Scene modeling code data:
########################################
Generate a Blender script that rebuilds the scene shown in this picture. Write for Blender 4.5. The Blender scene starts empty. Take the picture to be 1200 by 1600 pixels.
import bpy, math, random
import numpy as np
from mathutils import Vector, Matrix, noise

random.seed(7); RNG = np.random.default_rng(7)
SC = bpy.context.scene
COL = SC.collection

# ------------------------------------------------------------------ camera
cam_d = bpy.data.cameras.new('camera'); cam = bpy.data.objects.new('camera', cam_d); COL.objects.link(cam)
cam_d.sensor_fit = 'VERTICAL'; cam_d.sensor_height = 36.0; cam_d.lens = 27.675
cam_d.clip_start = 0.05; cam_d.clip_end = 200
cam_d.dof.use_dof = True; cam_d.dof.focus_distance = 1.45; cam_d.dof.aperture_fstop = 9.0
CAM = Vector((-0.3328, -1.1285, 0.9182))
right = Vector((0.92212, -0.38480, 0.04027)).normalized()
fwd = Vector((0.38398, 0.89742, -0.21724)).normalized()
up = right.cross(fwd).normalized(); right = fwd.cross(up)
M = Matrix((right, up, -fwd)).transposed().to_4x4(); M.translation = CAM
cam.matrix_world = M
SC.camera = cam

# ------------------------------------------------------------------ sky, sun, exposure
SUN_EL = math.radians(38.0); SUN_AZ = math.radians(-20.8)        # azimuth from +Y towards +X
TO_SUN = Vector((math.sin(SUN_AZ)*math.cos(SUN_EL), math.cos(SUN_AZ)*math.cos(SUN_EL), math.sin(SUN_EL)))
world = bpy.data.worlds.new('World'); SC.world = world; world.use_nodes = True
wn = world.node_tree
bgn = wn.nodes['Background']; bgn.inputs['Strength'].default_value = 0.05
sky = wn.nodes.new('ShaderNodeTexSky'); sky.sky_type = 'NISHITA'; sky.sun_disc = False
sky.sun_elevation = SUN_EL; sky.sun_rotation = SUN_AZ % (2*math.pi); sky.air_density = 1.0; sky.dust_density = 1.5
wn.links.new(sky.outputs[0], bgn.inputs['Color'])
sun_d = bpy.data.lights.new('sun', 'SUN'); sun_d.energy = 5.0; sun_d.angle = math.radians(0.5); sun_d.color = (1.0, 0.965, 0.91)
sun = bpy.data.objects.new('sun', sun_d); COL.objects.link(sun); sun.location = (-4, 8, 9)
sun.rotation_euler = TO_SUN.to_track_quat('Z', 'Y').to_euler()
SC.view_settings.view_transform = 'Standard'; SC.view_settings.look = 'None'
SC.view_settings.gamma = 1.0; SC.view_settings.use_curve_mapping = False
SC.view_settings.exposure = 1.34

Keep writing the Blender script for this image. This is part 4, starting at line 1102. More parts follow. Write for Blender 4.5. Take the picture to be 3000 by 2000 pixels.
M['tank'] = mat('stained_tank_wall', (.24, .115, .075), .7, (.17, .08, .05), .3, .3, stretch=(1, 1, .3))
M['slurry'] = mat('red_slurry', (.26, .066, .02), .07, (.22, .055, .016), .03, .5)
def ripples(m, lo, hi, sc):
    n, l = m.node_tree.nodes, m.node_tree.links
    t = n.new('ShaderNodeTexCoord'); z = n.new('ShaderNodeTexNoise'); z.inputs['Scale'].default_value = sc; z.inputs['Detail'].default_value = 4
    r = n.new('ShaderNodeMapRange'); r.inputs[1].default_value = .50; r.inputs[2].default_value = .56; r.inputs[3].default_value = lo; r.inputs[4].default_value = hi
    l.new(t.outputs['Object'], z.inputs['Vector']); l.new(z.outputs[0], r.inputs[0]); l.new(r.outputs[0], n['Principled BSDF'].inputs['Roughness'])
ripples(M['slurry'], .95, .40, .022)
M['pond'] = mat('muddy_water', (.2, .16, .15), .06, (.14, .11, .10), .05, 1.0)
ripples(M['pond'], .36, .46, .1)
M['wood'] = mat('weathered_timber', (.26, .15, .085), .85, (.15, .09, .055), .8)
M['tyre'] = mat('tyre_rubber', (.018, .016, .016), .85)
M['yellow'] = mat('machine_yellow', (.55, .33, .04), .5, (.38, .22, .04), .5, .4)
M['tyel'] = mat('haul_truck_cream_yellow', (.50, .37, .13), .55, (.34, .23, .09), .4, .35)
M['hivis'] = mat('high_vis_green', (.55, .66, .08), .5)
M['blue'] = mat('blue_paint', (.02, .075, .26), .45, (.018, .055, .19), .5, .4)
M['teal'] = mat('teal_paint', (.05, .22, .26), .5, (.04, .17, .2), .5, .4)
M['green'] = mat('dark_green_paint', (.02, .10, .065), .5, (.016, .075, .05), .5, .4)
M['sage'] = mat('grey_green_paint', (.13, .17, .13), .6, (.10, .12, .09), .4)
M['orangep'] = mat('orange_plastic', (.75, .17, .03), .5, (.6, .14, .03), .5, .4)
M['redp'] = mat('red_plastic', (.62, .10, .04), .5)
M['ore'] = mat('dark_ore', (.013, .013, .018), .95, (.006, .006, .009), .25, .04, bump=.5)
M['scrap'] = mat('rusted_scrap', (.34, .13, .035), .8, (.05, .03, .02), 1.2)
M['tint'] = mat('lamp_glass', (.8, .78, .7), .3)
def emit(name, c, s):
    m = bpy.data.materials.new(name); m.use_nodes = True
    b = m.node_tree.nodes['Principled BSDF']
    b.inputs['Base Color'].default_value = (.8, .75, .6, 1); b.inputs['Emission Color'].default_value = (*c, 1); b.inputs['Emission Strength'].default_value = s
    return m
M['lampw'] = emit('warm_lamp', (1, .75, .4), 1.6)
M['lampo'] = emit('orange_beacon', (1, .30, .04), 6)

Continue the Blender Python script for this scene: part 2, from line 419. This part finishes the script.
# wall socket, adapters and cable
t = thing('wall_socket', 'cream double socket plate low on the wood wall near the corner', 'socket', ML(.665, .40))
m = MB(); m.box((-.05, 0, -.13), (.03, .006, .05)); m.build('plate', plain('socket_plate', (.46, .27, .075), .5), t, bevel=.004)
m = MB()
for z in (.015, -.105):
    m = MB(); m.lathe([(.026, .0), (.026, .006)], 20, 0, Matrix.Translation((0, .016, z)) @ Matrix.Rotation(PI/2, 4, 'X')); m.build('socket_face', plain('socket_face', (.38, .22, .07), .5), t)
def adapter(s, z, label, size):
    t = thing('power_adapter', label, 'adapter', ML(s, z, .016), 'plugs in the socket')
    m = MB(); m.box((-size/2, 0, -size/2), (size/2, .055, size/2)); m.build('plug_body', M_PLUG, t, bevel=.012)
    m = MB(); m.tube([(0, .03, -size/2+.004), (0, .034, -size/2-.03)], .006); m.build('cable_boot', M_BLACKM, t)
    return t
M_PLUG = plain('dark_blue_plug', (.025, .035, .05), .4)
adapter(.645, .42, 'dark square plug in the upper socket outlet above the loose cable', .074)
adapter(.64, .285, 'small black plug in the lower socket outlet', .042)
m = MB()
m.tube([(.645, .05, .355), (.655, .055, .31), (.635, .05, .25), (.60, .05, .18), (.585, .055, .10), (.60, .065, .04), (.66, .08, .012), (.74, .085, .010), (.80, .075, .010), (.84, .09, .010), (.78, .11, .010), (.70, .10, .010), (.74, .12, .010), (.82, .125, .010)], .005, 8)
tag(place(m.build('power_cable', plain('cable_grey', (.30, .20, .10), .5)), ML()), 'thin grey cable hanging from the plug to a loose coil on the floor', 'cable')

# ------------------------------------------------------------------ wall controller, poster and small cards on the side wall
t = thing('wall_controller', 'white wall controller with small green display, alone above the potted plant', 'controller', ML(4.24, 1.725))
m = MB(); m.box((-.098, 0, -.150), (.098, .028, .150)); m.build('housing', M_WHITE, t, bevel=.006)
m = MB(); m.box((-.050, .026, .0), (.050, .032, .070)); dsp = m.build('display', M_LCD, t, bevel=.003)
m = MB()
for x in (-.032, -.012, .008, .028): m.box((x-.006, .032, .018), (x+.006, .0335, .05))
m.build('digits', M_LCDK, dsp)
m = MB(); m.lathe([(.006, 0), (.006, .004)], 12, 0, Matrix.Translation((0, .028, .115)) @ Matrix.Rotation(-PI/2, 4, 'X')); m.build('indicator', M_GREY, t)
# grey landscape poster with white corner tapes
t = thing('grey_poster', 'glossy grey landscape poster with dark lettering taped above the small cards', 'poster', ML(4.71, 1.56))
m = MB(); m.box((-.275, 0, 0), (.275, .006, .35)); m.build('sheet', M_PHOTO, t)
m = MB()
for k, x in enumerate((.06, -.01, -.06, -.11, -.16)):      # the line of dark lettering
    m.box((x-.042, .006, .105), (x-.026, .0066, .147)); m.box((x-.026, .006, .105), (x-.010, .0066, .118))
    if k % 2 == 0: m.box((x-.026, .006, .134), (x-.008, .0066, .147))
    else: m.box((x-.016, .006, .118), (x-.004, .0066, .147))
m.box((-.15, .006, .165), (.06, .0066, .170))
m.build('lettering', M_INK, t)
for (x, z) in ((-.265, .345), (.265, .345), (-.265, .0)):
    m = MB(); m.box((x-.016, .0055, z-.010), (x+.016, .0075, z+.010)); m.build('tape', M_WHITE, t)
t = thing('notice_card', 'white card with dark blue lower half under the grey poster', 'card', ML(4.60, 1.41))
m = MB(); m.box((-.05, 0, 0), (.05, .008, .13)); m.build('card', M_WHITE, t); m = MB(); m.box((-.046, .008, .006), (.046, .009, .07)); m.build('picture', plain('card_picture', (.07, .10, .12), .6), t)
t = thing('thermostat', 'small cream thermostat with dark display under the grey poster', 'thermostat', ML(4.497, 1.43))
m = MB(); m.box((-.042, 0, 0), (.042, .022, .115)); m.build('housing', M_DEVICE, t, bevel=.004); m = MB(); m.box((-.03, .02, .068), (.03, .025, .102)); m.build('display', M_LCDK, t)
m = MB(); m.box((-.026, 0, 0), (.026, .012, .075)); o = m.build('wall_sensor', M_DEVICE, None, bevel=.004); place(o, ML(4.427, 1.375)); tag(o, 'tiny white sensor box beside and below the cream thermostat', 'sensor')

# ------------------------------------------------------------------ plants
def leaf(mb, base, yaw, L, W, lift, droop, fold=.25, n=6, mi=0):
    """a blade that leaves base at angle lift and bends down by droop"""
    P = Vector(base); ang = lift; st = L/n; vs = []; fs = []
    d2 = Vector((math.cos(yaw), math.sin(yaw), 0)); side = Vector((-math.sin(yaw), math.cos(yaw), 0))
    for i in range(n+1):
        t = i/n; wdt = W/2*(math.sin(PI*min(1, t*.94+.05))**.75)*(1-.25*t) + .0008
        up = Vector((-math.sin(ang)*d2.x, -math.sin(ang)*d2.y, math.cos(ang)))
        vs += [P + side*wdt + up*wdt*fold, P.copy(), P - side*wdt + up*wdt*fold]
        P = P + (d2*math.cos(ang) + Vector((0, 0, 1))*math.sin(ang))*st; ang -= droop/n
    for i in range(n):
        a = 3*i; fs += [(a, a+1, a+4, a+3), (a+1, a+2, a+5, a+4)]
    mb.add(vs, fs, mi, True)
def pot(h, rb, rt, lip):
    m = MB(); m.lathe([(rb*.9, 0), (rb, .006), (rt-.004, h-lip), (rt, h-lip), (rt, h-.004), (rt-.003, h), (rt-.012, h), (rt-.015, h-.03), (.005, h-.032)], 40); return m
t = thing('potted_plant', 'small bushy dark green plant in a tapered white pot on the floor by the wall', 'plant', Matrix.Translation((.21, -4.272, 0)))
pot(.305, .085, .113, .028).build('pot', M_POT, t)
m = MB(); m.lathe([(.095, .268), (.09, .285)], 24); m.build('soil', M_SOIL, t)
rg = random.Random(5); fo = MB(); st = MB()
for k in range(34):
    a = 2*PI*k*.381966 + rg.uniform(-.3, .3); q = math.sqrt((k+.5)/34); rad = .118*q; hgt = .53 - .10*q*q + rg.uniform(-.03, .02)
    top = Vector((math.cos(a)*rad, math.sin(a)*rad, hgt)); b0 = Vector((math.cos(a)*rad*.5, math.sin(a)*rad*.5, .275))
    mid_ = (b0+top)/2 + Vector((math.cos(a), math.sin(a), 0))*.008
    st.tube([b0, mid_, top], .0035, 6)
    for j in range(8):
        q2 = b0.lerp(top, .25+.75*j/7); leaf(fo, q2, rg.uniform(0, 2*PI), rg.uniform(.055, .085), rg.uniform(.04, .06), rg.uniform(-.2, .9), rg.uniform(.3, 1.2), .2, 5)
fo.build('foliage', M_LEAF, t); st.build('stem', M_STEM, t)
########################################
Task statement
Please list every line of the records that contains "from".

Full solution
from mathutils import Vector, Matrix, noise
SUN_EL = math.radians(38.0); SUN_AZ = math.radians(-20.8)        # azimuth from +Y towards +X
Continue the Blender Python script for this scene: part 2, from line 419. This part finishes the script.
tag(place(m.build('power_cable', plain('cable_grey', (.30, .20, .10), .5)), ML()), 'thin grey cable hanging from the plug to a loose coil on the floor', 'cable')